Review

A Day of Signs and Wonders

  • Kit Pearson
  • Harper Trophy, 2016
aday-of-signs

A Day of Signs and Wonders_ imagines a meeting between two Victorian daughters: Kitty, who grew up to be Kathleen O’Reilly, best remembered today for her home, the Point Ellice House historical site; and Emily, who grew up to be Emily Carr, one of Canada’s most identifiable painters. On the day of their fictional meeting in 1881, Kitty is a sad thirteen-year-old, devastated by the loss of her younger sister. Nine-year-old Emily runs into Kitty while Emily is making an early-morning escape from her crabby guardian. The juxtaposition of Emily’s energy against Kitty’s reserve produces a beautiful play of contrasts in a complex, richly woven text that will appeal to anyone who enjoys historical fiction.

From the first moment readers meet Emily, she is portrayed as earthy and unconventional. This passage, from the third page of the book, captures both the author’s style and one of the book’s key themes:

     A spider’s web stretched from the gatepost to a lavender bush. The droplets on its fragile strands made a perfect pattern of shimmering beads. The day was brand new, like a piece of clean paper waiting for someone to draw on. Despite the bright sun the air was chilly, but Emily didn’t care. She had escaped!

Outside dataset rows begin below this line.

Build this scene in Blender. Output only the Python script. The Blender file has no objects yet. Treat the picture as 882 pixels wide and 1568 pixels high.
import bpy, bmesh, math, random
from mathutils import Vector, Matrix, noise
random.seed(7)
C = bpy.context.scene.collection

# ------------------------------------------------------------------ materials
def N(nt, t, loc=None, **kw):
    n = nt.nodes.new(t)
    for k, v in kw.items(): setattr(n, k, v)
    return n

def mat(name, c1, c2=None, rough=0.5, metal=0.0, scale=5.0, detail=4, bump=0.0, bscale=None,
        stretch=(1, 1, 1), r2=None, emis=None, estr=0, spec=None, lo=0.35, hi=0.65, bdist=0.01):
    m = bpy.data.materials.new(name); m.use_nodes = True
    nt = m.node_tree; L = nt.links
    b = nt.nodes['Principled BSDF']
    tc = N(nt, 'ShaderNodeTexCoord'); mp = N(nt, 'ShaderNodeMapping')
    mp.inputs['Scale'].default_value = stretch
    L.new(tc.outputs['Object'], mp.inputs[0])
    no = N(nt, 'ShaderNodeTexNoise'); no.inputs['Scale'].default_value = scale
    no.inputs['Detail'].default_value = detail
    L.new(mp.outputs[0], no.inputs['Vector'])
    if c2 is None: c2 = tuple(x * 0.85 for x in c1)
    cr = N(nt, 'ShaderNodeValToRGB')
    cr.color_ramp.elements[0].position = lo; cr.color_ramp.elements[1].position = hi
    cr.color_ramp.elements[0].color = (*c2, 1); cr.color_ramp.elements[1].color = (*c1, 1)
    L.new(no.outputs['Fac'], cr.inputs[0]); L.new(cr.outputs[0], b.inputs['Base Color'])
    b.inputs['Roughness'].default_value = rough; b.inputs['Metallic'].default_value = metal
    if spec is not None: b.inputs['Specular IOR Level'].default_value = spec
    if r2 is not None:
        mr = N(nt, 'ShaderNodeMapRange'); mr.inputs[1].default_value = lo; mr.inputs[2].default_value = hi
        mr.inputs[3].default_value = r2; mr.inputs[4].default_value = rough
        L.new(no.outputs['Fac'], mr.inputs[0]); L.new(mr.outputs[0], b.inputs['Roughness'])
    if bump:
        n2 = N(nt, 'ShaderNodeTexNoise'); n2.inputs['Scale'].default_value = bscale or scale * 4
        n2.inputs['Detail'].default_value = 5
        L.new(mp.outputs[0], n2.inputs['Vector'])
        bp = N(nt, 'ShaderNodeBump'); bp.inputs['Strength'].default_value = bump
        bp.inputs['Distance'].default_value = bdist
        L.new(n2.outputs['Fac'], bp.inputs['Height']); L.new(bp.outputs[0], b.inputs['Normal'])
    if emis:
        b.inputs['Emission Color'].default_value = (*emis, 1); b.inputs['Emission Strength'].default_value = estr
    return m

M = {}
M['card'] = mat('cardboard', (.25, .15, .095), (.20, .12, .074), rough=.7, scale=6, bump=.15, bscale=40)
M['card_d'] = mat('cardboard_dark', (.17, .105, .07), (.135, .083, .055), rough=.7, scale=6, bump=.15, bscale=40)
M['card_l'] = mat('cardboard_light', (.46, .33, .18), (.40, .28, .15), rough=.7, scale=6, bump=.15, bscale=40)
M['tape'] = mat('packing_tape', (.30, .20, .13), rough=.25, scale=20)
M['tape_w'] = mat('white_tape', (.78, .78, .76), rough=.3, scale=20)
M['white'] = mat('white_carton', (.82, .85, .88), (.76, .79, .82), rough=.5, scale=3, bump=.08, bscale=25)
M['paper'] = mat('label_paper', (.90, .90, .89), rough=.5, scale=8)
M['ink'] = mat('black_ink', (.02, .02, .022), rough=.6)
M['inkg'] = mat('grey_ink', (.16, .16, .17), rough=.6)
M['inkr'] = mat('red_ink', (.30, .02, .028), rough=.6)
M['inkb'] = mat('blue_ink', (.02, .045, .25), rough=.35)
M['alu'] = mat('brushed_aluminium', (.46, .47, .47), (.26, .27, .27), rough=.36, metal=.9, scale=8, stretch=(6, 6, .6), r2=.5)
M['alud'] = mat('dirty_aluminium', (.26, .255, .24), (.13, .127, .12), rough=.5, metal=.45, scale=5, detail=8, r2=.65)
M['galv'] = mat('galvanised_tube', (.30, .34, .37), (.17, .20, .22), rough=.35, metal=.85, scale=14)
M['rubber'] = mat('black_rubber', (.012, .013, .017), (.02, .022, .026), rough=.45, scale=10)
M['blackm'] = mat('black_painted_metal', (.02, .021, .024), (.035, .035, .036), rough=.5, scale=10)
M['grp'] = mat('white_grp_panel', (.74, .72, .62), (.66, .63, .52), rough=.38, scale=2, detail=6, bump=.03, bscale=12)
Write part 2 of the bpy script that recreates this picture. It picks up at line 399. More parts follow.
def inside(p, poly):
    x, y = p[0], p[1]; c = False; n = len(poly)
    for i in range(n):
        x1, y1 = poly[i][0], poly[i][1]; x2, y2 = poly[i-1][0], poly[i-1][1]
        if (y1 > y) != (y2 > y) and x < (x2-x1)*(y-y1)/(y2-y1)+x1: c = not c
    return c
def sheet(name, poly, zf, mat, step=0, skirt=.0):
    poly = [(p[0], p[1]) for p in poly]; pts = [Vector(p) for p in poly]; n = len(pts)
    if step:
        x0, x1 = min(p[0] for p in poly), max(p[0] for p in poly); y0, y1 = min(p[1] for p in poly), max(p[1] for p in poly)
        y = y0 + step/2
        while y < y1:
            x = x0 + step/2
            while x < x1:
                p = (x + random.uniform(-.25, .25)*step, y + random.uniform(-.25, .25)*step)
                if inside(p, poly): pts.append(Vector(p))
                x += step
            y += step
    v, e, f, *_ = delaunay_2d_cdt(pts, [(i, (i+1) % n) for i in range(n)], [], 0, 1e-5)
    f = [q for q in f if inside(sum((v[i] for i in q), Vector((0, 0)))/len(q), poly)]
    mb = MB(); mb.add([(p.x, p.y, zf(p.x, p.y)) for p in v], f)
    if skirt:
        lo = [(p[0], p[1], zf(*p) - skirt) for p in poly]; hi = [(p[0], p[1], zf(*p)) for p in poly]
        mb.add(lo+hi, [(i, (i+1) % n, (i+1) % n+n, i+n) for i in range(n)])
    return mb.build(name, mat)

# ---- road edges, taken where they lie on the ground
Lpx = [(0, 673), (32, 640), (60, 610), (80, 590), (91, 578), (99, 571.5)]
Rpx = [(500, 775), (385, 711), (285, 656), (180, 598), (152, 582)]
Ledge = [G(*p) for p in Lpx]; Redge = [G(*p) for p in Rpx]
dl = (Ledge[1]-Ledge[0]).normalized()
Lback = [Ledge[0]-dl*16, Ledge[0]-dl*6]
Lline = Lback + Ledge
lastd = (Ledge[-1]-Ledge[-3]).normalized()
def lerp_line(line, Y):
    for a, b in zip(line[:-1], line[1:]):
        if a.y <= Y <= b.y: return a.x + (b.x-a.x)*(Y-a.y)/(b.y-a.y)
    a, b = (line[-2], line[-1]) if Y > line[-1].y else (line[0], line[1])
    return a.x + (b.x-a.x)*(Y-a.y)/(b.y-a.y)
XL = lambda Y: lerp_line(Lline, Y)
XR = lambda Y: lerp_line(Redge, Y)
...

She began stamping along the road, her feet raising clouds of dust. She wasn’t wearing shoes, a hat, or her petticoat … she wasn’t even wearing undergarments! …

I’m free! gloated Emily. Free of stern Mrs. Crane, free of failing miserably to behave.

Emily despises the restrictive clothing she wears as a young girl, particularly her pinafore (which becomes an element of the plot). She also enjoys food and responds strongly to beauty and sensuousness. She feels her emotions unreservedly and speaks her mind freely — indeed much too freely for the uptight Mrs Crane, who is watching Emily and her sister Alice while their mother recovers from a serious illness.

Kitty, on the other hand, reads as dreamy and ethereal, but is desperately sad. Yet something about Emily’s wildness appeals to Kitty, and she invites Emily to spend the day with her. Kitty has largely internalized her lot as a Victorian female, but she’s struggling: with her sister’s loss, with her own imminent departure for boarding school, and especially with a future that will pull her away from the home she loves. As the girls play and get to know each other, they reveal more about themselves and their fears, creating a gently literary experience for young readers and offering moments for readerly reflection and insight.

A Day of Signs and Wonders is an accomplished book by a talented author. It should be a high-priority acquisition for school and public libraries, and will make an excellent addition to classroom libraries. It could easily be taught as a novel study, or used as an independent novel with a strong upper-elementary reader, particularly one who is ready to leap beyond the Little House series and into Anne of Green Gables or similar books. The novel will stand up well to re-reading, and its layers of imagery and patterning will reward the attentive reader.

It is also, incidentally, a physically lovely book; the cover is delicate, almost airy, and the French flaps evoke an older style of publishing, a book that is special, even precious (although some boys may not respond well to it). The map at the front of the book is a great artifact for readers who have visited present-day Victoria. They can try to map their own visit on Emily’s Victoria; key landmarks will help with orientation.

A Day of Signs and Wonders is one of my favourite middlegrade books of 2016. I strongly recommend it.